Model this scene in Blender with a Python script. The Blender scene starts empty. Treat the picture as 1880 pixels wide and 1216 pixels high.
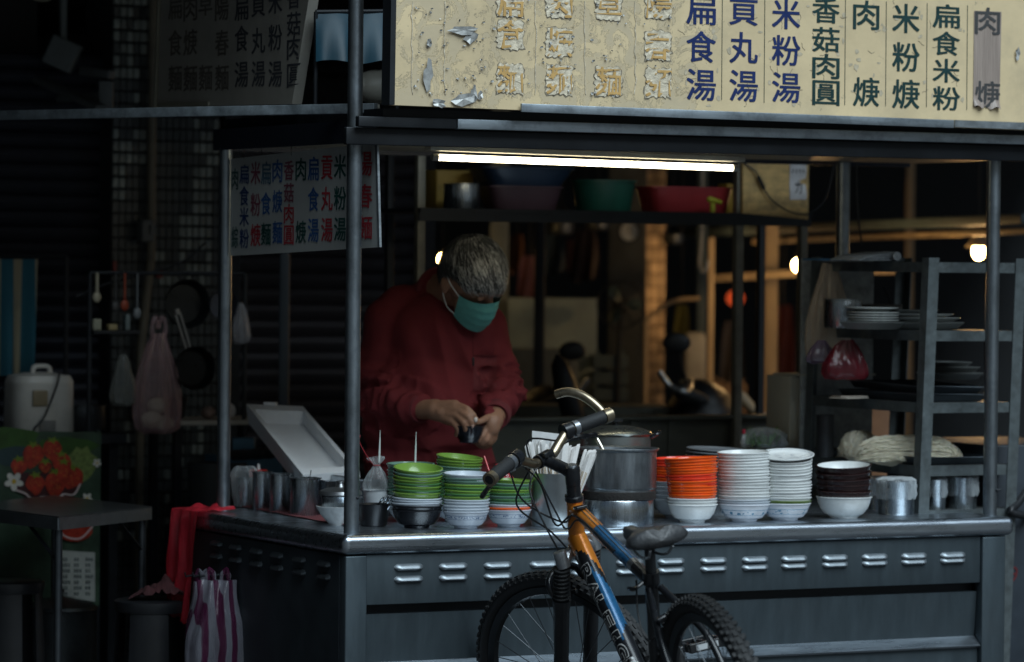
import bpy, bmesh, math, random
import numpy as np
from mathutils import Vector, Matrix, noise as mnoise
R = math.radians
sc = bpy.context.scene
col = sc.collection
rnd = random.Random(7)

# ---------------------------------------------------------------- camera
# World: the cart's front left counter corner stands at x = y = 0; X runs along the front,
# Y goes in behind the counter, Z is up.  Metres.
FOC = 7000.0 / 1880.0                      # focal length in picture widths
PSI, PITCH, ROLL = R(27.6), math.atan(130 / 7000.0), 0.0096
ZC = 0.73                                  # counter height
_c, _s = math.cos(PSI), math.sin(PSI)
r0 = Vector((_c, -_s, 0)); f0 = Vector((_s, _c, 0)); z0 = Vector((0, 0, 1))
FW = f0 * math.cos(PITCH) - z0 * math.sin(PITCH)
u0 = z0 * math.cos(PITCH) + f0 * math.sin(PITCH)
RT = r0 * math.cos(ROLL) + u0 * math.sin(ROLL)
UP = u0 * math.cos(ROLL) - r0 * math.sin(ROLL)
CAM = Vector((-4.241, -9.054, 1.456))
def ray(px, py): return FW + RT * ((px - 940) / 7000.0) - UP * ((py - 608) / 7000.0)
def W(px, py, D): return CAM + ray(px, py) * D                 # a surveyed sight line at distance D
def onz(px, py, zz):
    v = ray(px, py); return CAM + v * ((zz - CAM.z) / v.z)
def ony(px, py, yy):
    v = ray(px, py); return CAM + v * ((yy - CAM.y) / v.y)
def onx(px, py, xx):
    v = ray(px, py); return CAM + v * ((xx - CAM.x) / v.x)
def dep(p): return (Vector(p) - CAM).dot(FW)

cd = bpy.data.cameras.new('camera'); cam = bpy.data.objects.new('camera', cd); col.objects.link(cam)
cd.sensor_width = 36.0; cd.sensor_fit = 'HORIZONTAL'; cd.lens = 36.0 * FOC
cd.clip_start = 0.1; cd.clip_end = 500
cam.matrix_world = Matrix(((RT.x, UP.x, -FW.x, CAM.x), (RT.y, UP.y, -FW.y, CAM.y), (RT.z, UP.z, -FW.z, CAM.z), (0, 0, 0, 1)))
cd.dof.use_dof = True; cd.dof.focus_distance = 10.1; cd.dof.aperture_fstop = 2.6
sc.camera = cam

# ---------------------------------------------------------------- light
SUN_EL, SUN_AZ = R(50), R(174)             # azimuth measured from +Y towards +X
w = bpy.data.worlds.new('World'); sc.world = w; w.use_nodes = True
nt = w.node_tree; bg = nt.nodes['Background']
sky = nt.nodes.new('ShaderNodeTexSky'); sky.sky_type = 'NISHITA'; sky.sun_disc = False
sky.sun_elevation = SUN_EL; sky.sun_rotation = SUN_AZ; sky.air_density = 1.3; sky.dust_density = 1.5; sky.ozone_density = 3.0
nt.links.new(sky.outputs[0], bg.inputs[0]); bg.inputs[1].default_value = 0.018
sd = bpy.data.lights.new('sun', 'SUN'); sd.energy = 3.0; sd.angle = R(48); sd.color = (0.76, 0.91, 1.0)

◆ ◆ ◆

## Exercise details
Transcribe exactly, with no pictures, the lines running from the first line of the material through the line holding "rnd = random.Random(7)".

## Finished task
Model this scene in Blender with a Python script. The Blender scene starts empty. Treat the picture as 1880 pixels wide and 1216 pixels high.
import bpy, bmesh, math, random
import numpy as np
from mathutils import Vector, Matrix, noise as mnoise
R = math.radians
sc = bpy.context.scene
col = sc.collection
rnd = random.Random(7)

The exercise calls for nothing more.